Bayoh, a Liberian immigrant celebrated for her entrepreneurial efforts, operates through Foya Foods LLC, the entity behind IHOP franchises in Newark, Irvington, and Paterson. 

Her portfolio spans $200 million in Essex County real estate and includes the Cornbread restaurant chain, lauded for its farm-to-table Southern comfort food, but her employees are not making the subminimum $5.62 per hour because the Paterson restaurant was evicted, and ground has not yet been broken in Roselle, more than three years after Shaw spent taxpayer money to recruit the negligent developer.

Yet her financial entanglements in Paterson—where her IHOP faced allegations of roach infestations and “lazy” service, according to public complaints, paint a stark contrast to the shiny public image that snared Wilkerson and Shaw.

For Wilkerson and Shaw, the IHOP project fits a troubling pattern: prioritize spectacle over substance. 

Wilkerson, a perennial candidate dogged by foreclosure lawsuits and allegations of financial mismanagement, has long touted her role in Roselle’s “progress,” including a $17 million library and refurbished football field.
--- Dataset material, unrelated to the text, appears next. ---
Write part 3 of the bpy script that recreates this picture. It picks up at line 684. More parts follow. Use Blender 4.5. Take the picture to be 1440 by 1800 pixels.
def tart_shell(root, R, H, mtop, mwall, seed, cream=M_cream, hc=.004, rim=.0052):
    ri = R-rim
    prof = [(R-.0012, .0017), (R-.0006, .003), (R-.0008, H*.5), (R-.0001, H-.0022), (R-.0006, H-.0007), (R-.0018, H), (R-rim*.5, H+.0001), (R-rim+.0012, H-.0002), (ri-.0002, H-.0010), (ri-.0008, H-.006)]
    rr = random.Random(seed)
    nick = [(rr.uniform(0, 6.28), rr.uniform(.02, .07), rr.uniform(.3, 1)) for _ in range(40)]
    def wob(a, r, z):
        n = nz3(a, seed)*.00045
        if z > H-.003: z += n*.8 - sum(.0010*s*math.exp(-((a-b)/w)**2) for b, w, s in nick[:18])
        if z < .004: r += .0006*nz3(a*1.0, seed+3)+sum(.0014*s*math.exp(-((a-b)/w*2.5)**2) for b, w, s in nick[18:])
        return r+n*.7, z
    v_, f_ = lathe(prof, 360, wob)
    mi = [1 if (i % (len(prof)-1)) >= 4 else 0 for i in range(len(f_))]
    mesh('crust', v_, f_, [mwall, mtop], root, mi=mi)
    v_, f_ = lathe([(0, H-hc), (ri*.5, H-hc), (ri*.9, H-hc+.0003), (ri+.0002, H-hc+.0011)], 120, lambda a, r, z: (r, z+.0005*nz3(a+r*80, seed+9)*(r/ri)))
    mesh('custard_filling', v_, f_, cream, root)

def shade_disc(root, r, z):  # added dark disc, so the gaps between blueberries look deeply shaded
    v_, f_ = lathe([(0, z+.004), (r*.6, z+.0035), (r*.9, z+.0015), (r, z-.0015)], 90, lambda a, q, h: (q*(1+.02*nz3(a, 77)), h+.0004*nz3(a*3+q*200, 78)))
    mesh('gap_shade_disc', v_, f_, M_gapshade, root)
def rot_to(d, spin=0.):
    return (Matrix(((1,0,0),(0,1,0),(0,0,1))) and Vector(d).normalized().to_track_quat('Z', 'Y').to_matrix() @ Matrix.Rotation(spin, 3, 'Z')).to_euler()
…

But critics argue these achievements mask deeper rot. 

Former Mayor Christine Dansereau, who resigned in frustration over Wilkerson’s “antics,” alleges the councilwoman allowed critical programs, like a housing inspection initiative that generated $350,000 annually, to collapse, leaving residents vulnerable to unsafe living conditions.

Mayor Shaw, meanwhile, praises Wilkerson’s “proven leadership,” even as his administration presides over a governance crisis: a part-time CFO, a vacant business administrator role filled by the fire chief, and a tax assessor working on borrowed time. 

Councilwoman-at-Large Denise Wilkerson and 4th Ward Councilwoman Cindy Thomas: campaigning on claims that are just not believable.

The IHOP delay is merely one chapter in a saga of unmet deadlines and squandered opportunities.

Bayoh’s troubled history raises serious questions about due diligence. Why would Roselle’s leaders stake the borough’s economic revival on a developer whose Paterson venture owed over $1.1 million and drew scathing reviews? For Wilkerson, the answer may lie in her affinity for political theater. 

During her tenure, she allegedly exploited a nonprofit meant to aid disaster victims, staging photo ops with checks while volunteers did the actual work. 

Now, the IHOP project offers fresh fodder for headlines—even as the borough’s infrastructure crumbles and municipal services erode.

As the IHOP languishes, so too does public faith in Wilkerson and Shaw. 

Their “Stronger Together” slogan rings hollow to residents navigating potholed roads, understaffed departments, and a government more adept at self-congratulation than problem-solving. 

Bayoh’s IHOP eviction in Paterson serves as a grim omen: when the griddle cools and the cameras leave, Roselle may be left with nothing but empty plates—and emptier promises.

For a borough already straining under the weight of unmet needs, the stakes have never been higher.